* REQUIRED WORK
Quote only the span from the first line of the entries to the line containing "bg = w.node_tree.nodes['Background']", both ends kept. Leave every picture out.
◇ ◇ ◇ ◇ ◇ ◇ ◇
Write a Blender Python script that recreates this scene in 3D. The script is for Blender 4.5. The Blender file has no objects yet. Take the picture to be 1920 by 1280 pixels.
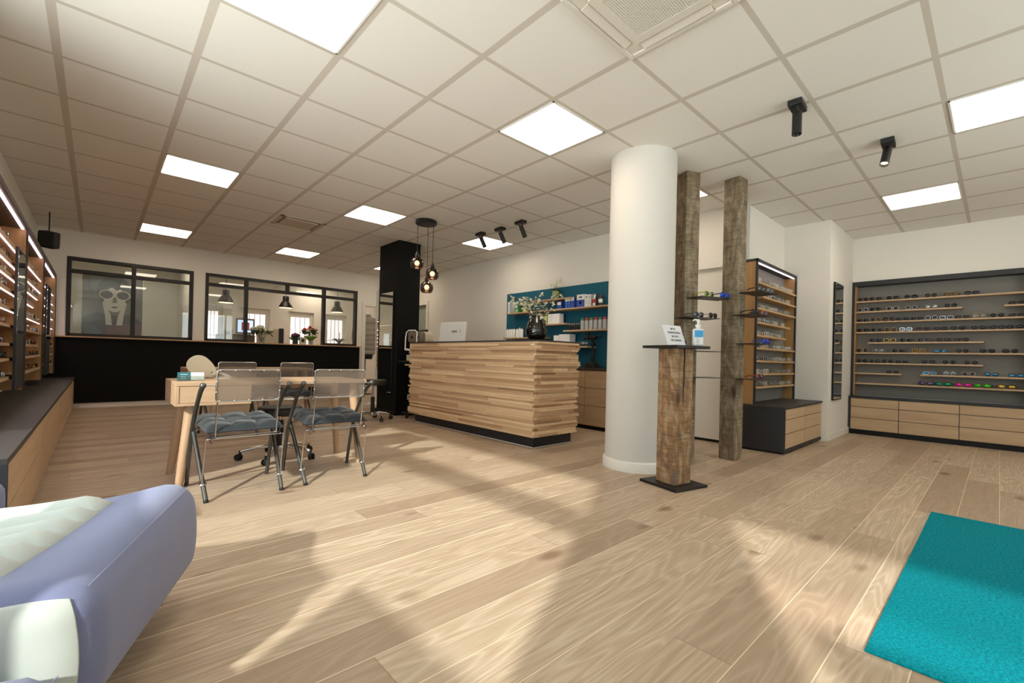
import bpy, bmesh, math, random
from mathutils import Vector, Matrix
random.seed(7)
PI = math.pi
scene = bpy.context.scene
COL = scene.collection
HC = 2.749                       # ceiling height

# ------------------------------------------------------------------ camera
def make_camera():
    yaw, pitch, roll, fl = .754086694, .00345338421, .0237138160, 843.849
    f = Vector((math.sin(yaw)*math.cos(pitch), math.cos(yaw)*math.cos(pitch), math.sin(pitch)))
    r = Vector((math.cos(yaw), -math.sin(yaw), 0)); u = r.cross(f)
    c, s = math.cos(roll), math.sin(roll)
    r, u = c*r + s*u, -s*r + c*u
    cd = bpy.data.cameras.new('camera'); ob = bpy.data.objects.new('camera', cd); COL.objects.link(ob)
    m = Matrix((r, u, -f)).transposed().to_4x4(); m.translation = (.21842, -3.40595, .935)
    ob.matrix_world = m
    cd.sensor_width = 36; cd.sensor_fit = 'HORIZONTAL'; cd.lens = fl*36/1920
    cd.shift_x = -16.304/1920; cd.shift_y = 29.187/1920
    cd.clip_start = .02; cd.clip_end = 200
    scene.camera = ob
make_camera()

# ------------------------------------------------------------------ world, sun, exposure
scene.view_settings.view_transform = 'Standard'
scene.view_settings.look = 'None'
scene.view_settings.exposure = 0.8
scene.view_settings.gamma = 1.0
scene.view_settings.use_curve_mapping = False
w = bpy.data.worlds.new('world'); scene.world = w; w.use_nodes = True
bg = w.node_tree.nodes['Background']
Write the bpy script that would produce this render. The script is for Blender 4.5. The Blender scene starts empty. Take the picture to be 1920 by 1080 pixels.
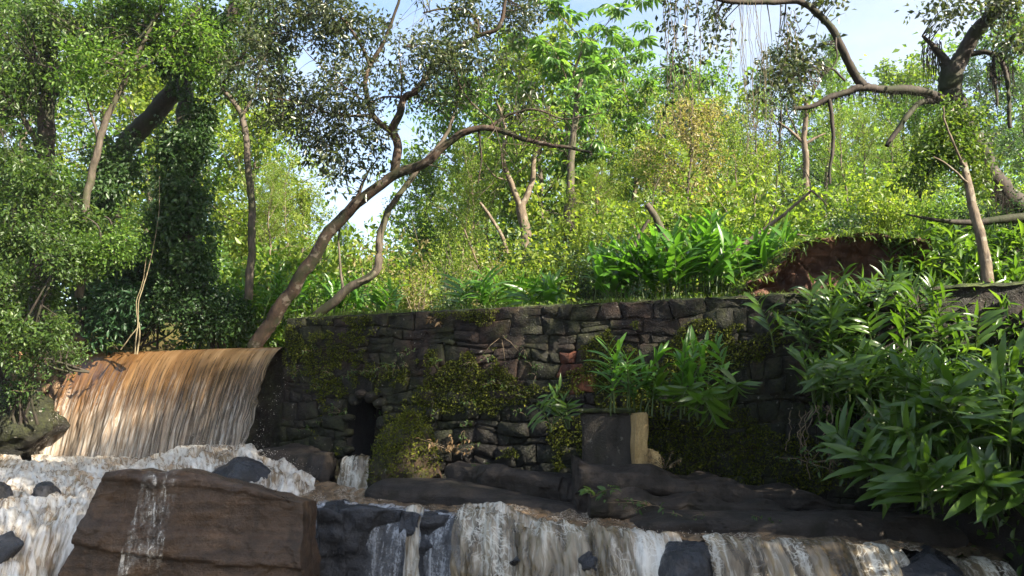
import bpy, bmesh, math, random
import numpy as np
from mathutils import Vector, Matrix, noise as mnoise

R_ = math.radians
scene = bpy.context.scene
COL = scene.collection

# ------------------------------------------------------------------ camera, sky, sun, exposure
PITCH = math.atan(194 / 1500.0)
cam_d = bpy.data.cameras.new('camera'); cam = bpy.data.objects.new('camera', cam_d); COL.objects.link(cam)
cam_d.sensor_width = 36.0; cam_d.lens = 36.0 * 1500 / 1920.0
cam_d.clip_start = 0.05; cam_d.clip_end = 2000
cam.location = (0, 0, 0); cam.rotation_euler = (math.pi / 2 + PITCH, 0, 0)
scene.camera = cam

SUN_EL, SUN_AZ = R_(34.0), R_(128.0)          # azimuth clockwise from +Y: the sun stands to the right, a little behind the camera
to_sun = Vector((math.sin(SUN_AZ) * math.cos(SUN_EL), math.cos(SUN_AZ) * math.cos(SUN_EL), math.sin(SUN_EL)))
world = bpy.data.worlds.new('World'); scene.world = world; world.use_nodes = True
wn = world.node_tree; wn.nodes.clear()
w_out = wn.nodes.new('ShaderNodeOutputWorld'); w_bg = wn.nodes.new('ShaderNodeBackground')
w_sky = wn.nodes.new('ShaderNodeTexSky'); w_sky.sky_type = 'NISHITA'; w_sky.sun_disc = False
w_sky.sun_elevation = SUN_EL; w_sky.sun_rotation = SUN_AZ; w_sky.air_density = 1.0; w_sky.dust_density = 1.5
w_tc = wn.nodes.new('ShaderNodeTexCoord'); w_map = wn.nodes.new('ShaderNodeMapping'); w_map.inputs['Scale'].default_value = (1.2, 1.2, 3.2)
w_no = wn.nodes.new('ShaderNodeTexNoise'); w_no.inputs['Scale'].default_value = 2.2; w_no.inputs['Detail'].default_value = 7; w_no.inputs['Roughness'].default_value = 0.55
w_rp = wn.nodes.new('ShaderNodeValToRGB'); w_rp.color_ramp.elements[0].position = 0.38; w_rp.color_ramp.elements[1].position = 0.70
w_rp.color_ramp.elements[1].color = (0.85, 0.85, 0.85, 1)
w_mx = wn.nodes.new('ShaderNodeMixRGB'); w_mx.inputs[2].default_value = (2.7, 2.95, 3.35, 1)
wn.links.new(w_tc.outputs['Generated'], w_map.inputs['Vector']); wn.links.new(w_map.outputs[0], w_no.inputs['Vector'])
wn.links.new(w_no.outputs['Fac'], w_rp.inputs['Fac']); wn.links.new(w_rp.outputs['Color'], w_mx.inputs['Fac'])
wn.links.new(w_sky.outputs['Color'], w_mx.inputs[1]); wn.links.new(w_mx.outputs[0], w_bg.inputs['Color'])
w_bg.inputs['Strength'].default_value = 0.08
wn.links.new(w_bg.outputs[0], w_out.inputs['Surface'])

sun_d = bpy.data.lights.new('sun', 'SUN'); sun_d.energy = 5.0; sun_d.angle = R_(0.53); sun_d.color = (1.0, 0.90, 0.74)
sun = bpy.data.objects.new('sun', sun_d); COL.objects.link(sun)
sun.rotation_euler = (-to_sun).to_track_quat('-Z', 'Y').to_euler(); sun.location = to_sun * 60

vs = scene.view_settings
vs.view_transform = 'Standard'; vs.look = 'None'; vs.exposure = 2.25; vs.gamma = 1.0
scene.cycles.max_bounces = 6; scene.cycles.diffuse_bounces = 2; scene.cycles.glossy_bounces = 2
scene.cycles.transmission_bounces = 3; scene.cycles.transparent_max_bounces = 8
scene.cycles.use_denoising = True

# ------------------------------------------------------------------ helpers
CP, SP = math.cos(PITCH), math.sin(PITCH)
def PX(px, py, Y):
    """world point at depth Y seen at pixel (px, py) of the 1920x1080 photograph"""
    dx = (px - 960) / 1500.0; dy = -(py - 540) / 1500.0
    vy = CP - dy * SP; vz = SP + dy * CP
    k = Y / vy
    return np.array((dx * k, Y, vz * k))

def tag(o, label=None, cat=None, group=None, kind=None):
    if label: o['label'] = label
    if cat: o['category'] = cat
    if group: o['group'] = group
    if kind: o['kind'] = kind
    return o

def link(o, parent=None):
    COL.objects.link(o)
    if parent is not None: o.parent = parent
    return o

def empty(name, loc=(0, 0, 0)):
    o = bpy.data.objects.new(name, None); o.location = loc; o.empty_display_size = 0.1
    return link(o)

def make_mesh(name, V, faces, mat=None, smooth=False, uv=None):
    """V (n,3); faces: list of (m,k) index arrays (k = 3 or 4)"""
    V = np.asarray(V, dtype=np.float32)
    if not isinstance(faces, list): faces = [faces]
    faces = [np.asarray(f, dtype=np.int32) for f in faces if len(f)]
    me = bpy.data.meshes.new(name)
    me.vertices.add(len(V)); me.vertices.foreach_set('co', V.ravel())
    nl = sum(f.size for f in faces); nf = sum(len(f) for f in faces)
    me.loops.add(nl); me.polygons.add(nf)
    li = np.concatenate([f.ravel() for f in faces])
    tot = np.concatenate([np.full(len(f), f.shape[1], dtype=np.int32) for f in faces])
    st = np.concatenate([[0], np.cumsum(tot)[:-1]]).astype(np.int32)
    me.loops.foreach_set('vertex_index', li)
    me.polygons.foreach_set('loop_start', st); me.polygons.foreach_set('loop_total', tot)
    if smooth: me.polygons.foreach_set('use_smooth', np.ones(nf, dtype=bool))
    if uv is not None:
        l = me.uv_layers.new(name='UVMap')
        l.data.foreach_set('uv', np.asarray(uv, dtype=np.float32)[li].ravel())
    if mat: me.materials.append(mat)
    me.update(calc_edges=True); me.validate()
    return me

def obj(name, me, parent=None, loc=None):
    o = bpy.data.objects.new(name, me)
    if loc is not None: o.location = loc
    return link(o, parent)

def grid_faces(nu, nv):
    i = np.arange(nu - 1)[:, None]; j = np.arange(nv - 1)[None, :]
    a = i * nv + j
    return np.stack([a, a + nv, a + nv + 1, a + 1], -1).reshape(-1, 4)

def unit(v):
    return v / (np.linalg.norm(v, axis=-1, keepdims=True) + 1e-9)

def sstep(a, b, x):
    t = np.clip((x - a) / (b - a), 0, 1); return t * t * (3 - 2 * t)

# smooth numpy value noise
_rs = np.random.RandomState(7)
_perm = _rs.rand(64, 64, 64)
def vnoise(p):
    p = np.asarray(p, dtype=np.float64)
    i = np.floor(p).astype(int); f = p - i; f = f * f * (3 - 2 * f)
    r = 0
    for dx in (0, 1):
        for dy in (0, 1):
            for dz in (0, 1):
                w = (f[..., 0] if dx else 1 - f[..., 0]) * (f[..., 1] if dy else 1 - f[..., 1]) * (f[..., 2] if dz else 1 - f[..., 2])
                r = r + w * _perm[(i[..., 0] + dx) % 64, (i[..., 1] + dy) % 64, (i[..., 2] + dz) % 64]
    return r * 2 - 1
def fbm(p, oct=4, gain=0.5):
    p = np.asarray(p, dtype=np.float64); a, r = 1.0, 0
    for k in range(oct):
        r = r + a * vnoise(p * (2.03 ** k) + 17.3 * k); a *= gain
    return r

# ------------------------------------------------------------------ materials
def new_mat(name):
    m = bpy.data.materials.new(name); m.use_nodes = True
    nt = m.node_tree; nt.nodes.clear()
    out = nt.nodes.new('ShaderNodeOutputMaterial')
    return m, nt, out
def N(nt, t, **kw):
    n = nt.nodes.new('ShaderNode' + t)
    for k, v in kw.items():
        if k in n.inputs.keys() if hasattr(n.inputs, 'keys') else False: n.inputs[k].default_value = v
        else: setattr(n, k, v)
    return n
def ramp(nt, fac, stops):
    r = nt.nodes.new('ShaderNodeValToRGB'); e = r.color_ramp.elements
    while len(e) > 1: e.remove(e[-1])
    e[0].position = stops[0][0]; e[0].color = (*stops[0][1], 1)
    for p, c in stops[1:]:
        k = e.new(p); k.color = (*c, 1)
    nt.links.new(fac, r.inputs['Fac']); return r.outputs['Color']
def mix(nt, fac, a, b, mode='MIX'):
    m = nt.nodes.new('ShaderNodeMixRGB'); m.blend_type = mode
    for s, v in ((0, fac), (1, a), (2, b)):
        if hasattr(v, 'links') or hasattr(v, 'is_linked'): nt.links.new(v, m.inputs[s])
        else: m.inputs[s].default_value = v if s == 0 else (*v, 1)
    return m.outputs[0]
def noise_tex(nt, vec, scale, detail=4, rough=0.55, dist=0.0):
    n = nt.nodes.new('ShaderNodeTexNoise'); n.inputs['Scale'].default_value = scale
    n.inputs['Detail'].default_value = detail; n.inputs['Roughness'].default_value = rough; n.inputs['Distortion'].default_value = dist
    if vec is not None: nt.links.new(vec, n.inputs['Vector'])
    return n.outputs['Fac']
def mapping(nt, vec, scale=(1, 1, 1), rot=(0, 0, 0)):
    m = nt.nodes.new('ShaderNodeMapping'); m.inputs['Scale'].default_value = scale; m.inputs['Rotation'].default_value = rot
    nt.links.new(vec, m.inputs['Vector']); return m.outputs[0]
def bump(nt, h, strength=0.4, dist=0.02):
    b = nt.nodes.new('ShaderNodeBump'); b.inputs['Strength'].default_value = strength; b.inputs['Distance'].default_value = dist
    nt.links.new(h, b.inputs['Height']); return b.outputs[0]
def principled(nt, color=None, rough=0.6, normal=None, spec=0.5):
    p = nt.nodes.new('ShaderNodeBsdfPrincipled')
    if color is not None:
        if hasattr(color, 'is_linked'): nt.links.new(color, p.inputs['Base Color'])
        else: p.inputs['Base Color'].default_value = (*color, 1)
    if hasattr(rough, 'is_linked'): nt.links.new(rough, p.inputs['Roughness'])
    else: p.inputs['Roughness'].default_value = rough
    p.inputs['Specular IOR Level'].default_value = spec
    if normal is not None: nt.links.new(normal, p.inputs['Normal'])
    return p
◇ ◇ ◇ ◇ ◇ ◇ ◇
* RESULT OF THIS EXERCISE
Write a Blender Python script that recreates this scene in 3D. The script is for Blender 4.5. The Blender file has no objects yet. Take the picture to be 1920 by 1280 pixels.
import bpy, bmesh, math, random
from mathutils import Vector, Matrix
random.seed(7)
PI = math.pi
scene = bpy.context.scene
COL = scene.collection
HC = 2.749                       # ceiling height

# ------------------------------------------------------------------ camera
def make_camera():
    yaw, pitch, roll, fl = .754086694, .00345338421, .0237138160, 843.849
    f = Vector((math.sin(yaw)*math.cos(pitch), math.cos(yaw)*math.cos(pitch), math.sin(pitch)))
    r = Vector((math.cos(yaw), -math.sin(yaw), 0)); u = r.cross(f)
    c, s = math.cos(roll), math.sin(roll)
    r, u = c*r + s*u, -s*r + c*u
    cd = bpy.data.cameras.new('camera'); ob = bpy.data.objects.new('camera', cd); COL.objects.link(ob)
    m = Matrix((r, u, -f)).transposed().to_4x4(); m.translation = (.21842, -3.40595, .935)
    ob.matrix_world = m
    cd.sensor_width = 36; cd.sensor_fit = 'HORIZONTAL'; cd.lens = fl*36/1920
    cd.shift_x = -16.304/1920; cd.shift_y = 29.187/1920
    cd.clip_start = .02; cd.clip_end = 200
    scene.camera = ob
make_camera()

# ------------------------------------------------------------------ world, sun, exposure
scene.view_settings.view_transform = 'Standard'
scene.view_settings.look = 'None'
scene.view_settings.exposure = 0.8
scene.view_settings.gamma = 1.0
scene.view_settings.use_curve_mapping = False
w = bpy.data.worlds.new('world'); scene.world = w; w.use_nodes = True
bg = w.node_tree.nodes['Background']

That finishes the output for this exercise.